昨年来からの世界的な金融危機による不景気で海外、国内共に旅行者が減少する中、旅行予約サイトはどのようなサービスでユーザーを獲得しているのでしょう?今回は多様化する旅行予約サイトのサービス、そして今後の行方について見ていきます。
雑誌創刊、オンラインプリントサービス、次々と新たなサービスを展開するフォートラベル
角川メディアハウスとフォートラベルが共同で発売したトラベルコミュニティマガジン「4travel(フォートラベル)」 |
また同日、この雑誌を含め、旅に関する書籍、ガイドブックなどを販売するフォートラベル会員限定のオンラインショッピングサービス「フォートラベル ブックス」をオープンしています。
他にも昨年10月9日にはオンラインプリントサービス「Snapfish」と提携し、「フォートラベル・プリントサービス from Snapfish」を開始するなど旅行の口コミサービスとしてスタートしたフォートラベルですが、現在はユーザーのニーズに合わせ様々なサービスを展開しています。

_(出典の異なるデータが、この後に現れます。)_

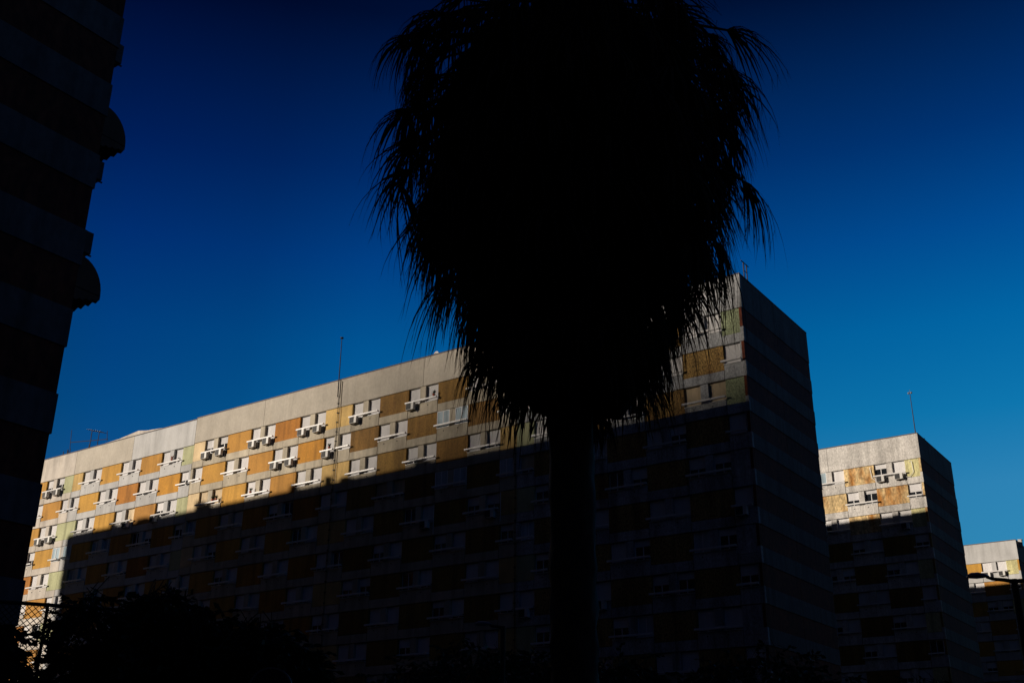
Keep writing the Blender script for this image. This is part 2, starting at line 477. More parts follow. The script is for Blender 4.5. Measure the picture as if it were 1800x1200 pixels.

SNSのシステムで、口コミ情報を元に訪れたユーザーを各旅行予約サイトへ誘導するフォートラベルは、直接、旅行を販売するわけではないため、書籍や写真のプリントサービスなど旅行に付随するものを販売することで、ユーザーの新規獲得とともに売上の増大を目指しています。一方、当の旅行予約サービスはどうでしょう?
モバイル、既存サービスの充実を進める楽天トラベル
今、旅行予約サービスの中で積極的にさまざまな展開をしているのが、昨年12月に発刊された旅行サイト比較調査において、国内出張、旅行の2部門で総合1位となっているネット専業旅行予約サービスの楽天トラベルです。旅行者が軒並み減少している今、楽天トラベルの年末年始の予約状況は国内旅行が前シーズン比42.5%増、海外旅行が同53.1%増と過去最高を記録しています。
しかし楽天トラベルはフォートラベルのように次々と目新しいサービスを開始している訳ではありません。目立ったものといえば、昨年11月11日にブランジスタと提携し、同社が運営する女性向けの国内旅行ウェブマガジン「旅色~tabiiro~」を楽天トラベルで閲覧できるようになったこと。
楽天トラベル上で閲覧が可能になったウェブマガジン「旅色~tabiiro~」 |
そしてもう1つは今月15日にiPhone用アプリケーションとしてGPS対応の宿泊予約サービスを無料で提供を開始したという2点ぐらいでしょう。
それほど大きな変革もない楽天トラベルが、何故過去最高を記録するほどの人気を得ているのか?それは、昨年11月20日にゴメス・コンサルティング株式会社が発表したモバイル宿泊予約サイトランキングにおいて総合2位となったように、モバイルサービスの充実、そしてブランジスタとの提携によって、20代~40代の女性ユーザーの獲得など、決して派手ではないものの、着実に既存のサービスを底上げし、ユーザーの信頼を得てきた結果だといえます。